A good eye for odd details helps redeem the book. In Bangkok, for example, Terzani relates the story of the "body snatchers." Many Thais believe that when a person dies violently his spirit cannot find peace, particularly if the body is mutilated. There are special rites which can be performed to put the spirit at rest, but if they must be performed quickly. If not, the spirit will become evil, wandering endlessly, creating havoc.

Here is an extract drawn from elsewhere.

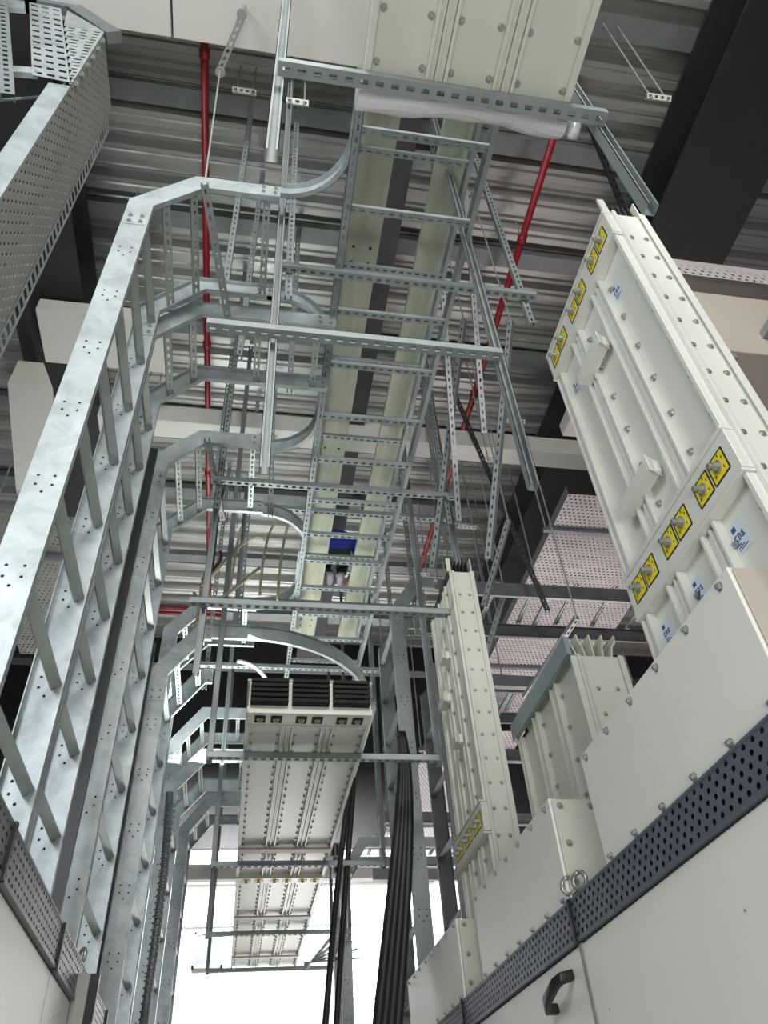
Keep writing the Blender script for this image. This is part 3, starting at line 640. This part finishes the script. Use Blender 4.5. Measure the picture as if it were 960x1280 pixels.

Various Buddhist associations have representatives scattered throughout the city, monitoring police radios, ready to rush to the scene of crimes and accidents to perform the appropriate ceremonies so that the dead souls will be put to rest.

His knowledge of history serves him well also, and he tosses off a few amusing quips. ("The French, who well knew the peoples they ruled, used to say: 'The Vietnamese plant rice, the Khmer stand there and watch, and the Laotians listen to it growing.'")

More seriously, in Vietnam, Terzani describes a meeting with a former revolutionary: "A man who had been a mythical figure in the Vietcong told me that the tragedy was that they had won the war: losers are forced to adapt, to change and thus to improve; but winners think they have nothing to learn." At times like these, when he is observing and listening instead of just blindly passing judgment, Terzani is a delight to read.

In one of the book's best passages, Terzani reflects on dying: "If I have time for reflection at the end, I would like to be able to say, 'I have traveled.' And if I have a grave, I would like a stone with a hollow from which birds can drink, inscribed with my name, the two obligatory dates, and the word, 'Traveler.'"

With that single paragraph, Terzani expresses with perfect simplicity the heart of wanderers everywhere. Yes, Terzani gets on our nerves sometimes, but no matter: he's a man in the right place at the right time. And if he didn't take us on this trip, who else would?

 

A Fortune-Teller Told Me is published by Three Rivers Press.